IWF "Schlimmste Entscheidung, die je getroffen wurde"
Berlin - Anderthalb Jahre nach seinem Amtsantritt als geschäftsführender Direktor des Internationalen Währungsfonds (IWF) wachse nun auch organisationsintern die Kritik an Köhler, schreibt die "Berliner Zeitung" in ihrer Montagausgabe.

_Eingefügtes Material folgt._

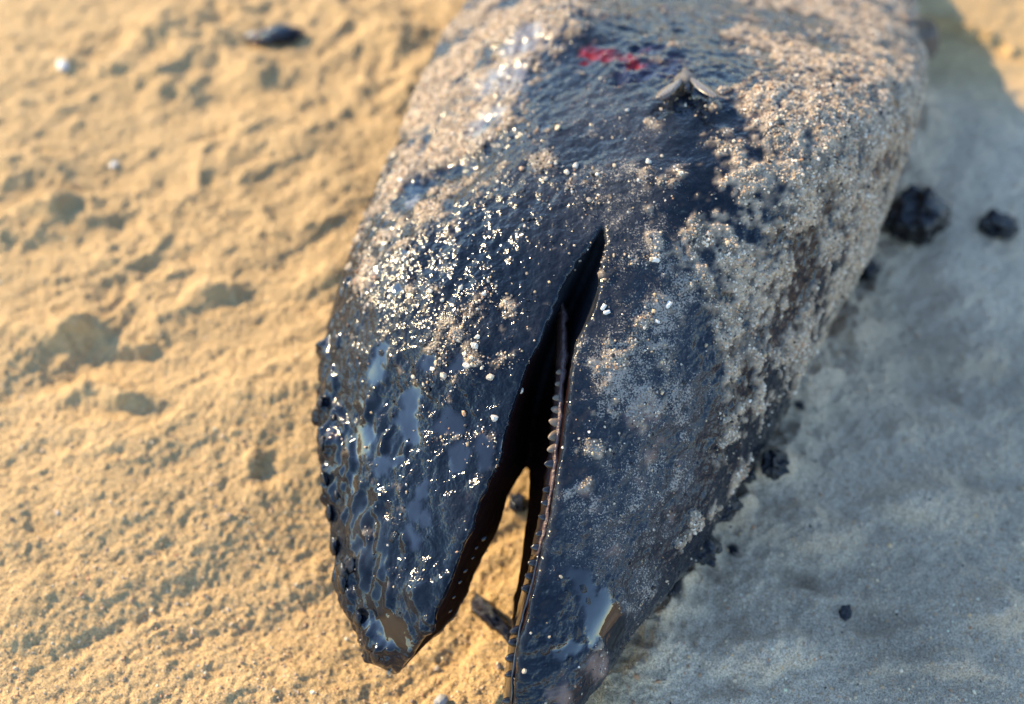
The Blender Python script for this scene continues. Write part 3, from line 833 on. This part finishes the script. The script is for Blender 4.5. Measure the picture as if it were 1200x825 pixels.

"Geldhahn zu spät abgedreht"
Wie erst jetzt bekannt geworden sei, habe der angesehene Nationalökonom und langjährige IWF-Chefvolkswirt, Michael Mussa, seinen Posten im Sommer aus Verärgerung über die Freigabe einer weiteren Kredittranche für Buenos Aires geräumt. Diese Entscheidung bezeichnete Mussa dem Bericht zufolge nun als "die schlimmste, die der Währungsfonds je getroffen hat". Einige Experten, selbst innerhalb des IWF, bemängelten, dass die fiskalische Disziplin, die der IWF seinen Mitgliedern als Preis für die großzügige Kreditvergabe aufzwinge, die Abwärtsspirale in Argentinien beschleunigt habe.
"Die Rezession wird auf Grund unserer Politik länger dauern und tiefer sein, als wenn wir den Geldhahn ein halbes Jahr früher abgedreht hätten", zitiert die Zeitung einen hochrangigen IWF-Manager. Köhler habe "noch im Sommer gutes Geld dem schlechten hinterhergeworfen", obgleich dem inzwischen zurückgetretenen Präsidenten Fernando de la Rua "schon damals das Wasser bis zum Hals gestanden" habe. Die zusätzlichen Kredite seien wirkungslos verpufft.
Weitere Überweisungen gestoppt
Nach langen Beratungen hatte das Exekutivdirektorium des IWF im August eine weitere Kredittranche in Höhe von acht Milliarden Dollar (rund neun Milliarden Euro) freigegeben. Argentinien hat gegenüber dem Fonds nun Verpflichtungen in Höhe von vierzehn Milliarden Dollar. Im Rahmen der gültigen Kreditvereinbarung könnte die argentinische Regierung noch weitere neun Milliarden Dollar in Anspruch nehmen. Doch auf Druck der US-Regierung wurden neuerliche Überweisungen vorläufig gestoppt.
Wie Kritiker meinen, hätte der Fonds schon früher die Taschen zuhalten müssen. "Die Entscheidung im August war ein großer Fehler", wird Fred Bergsten, Direktor des renommierten Institute for International Economics, in dem Bericht zitiert. "Der IWF wird oft wegen seiner gegenüber Nehmerländern zu harten Politik kritisiert. Diesmal war er eindeutig zu weich und hätte nicht nachgeben dürfen". Köhler müsse sich den Vorwurf gefallen lassen, Argentinien gegenüber zu lange ein Auge zugedrückt zu haben. Die weltweite Rezession habe die Lage dann noch weiter erschwert.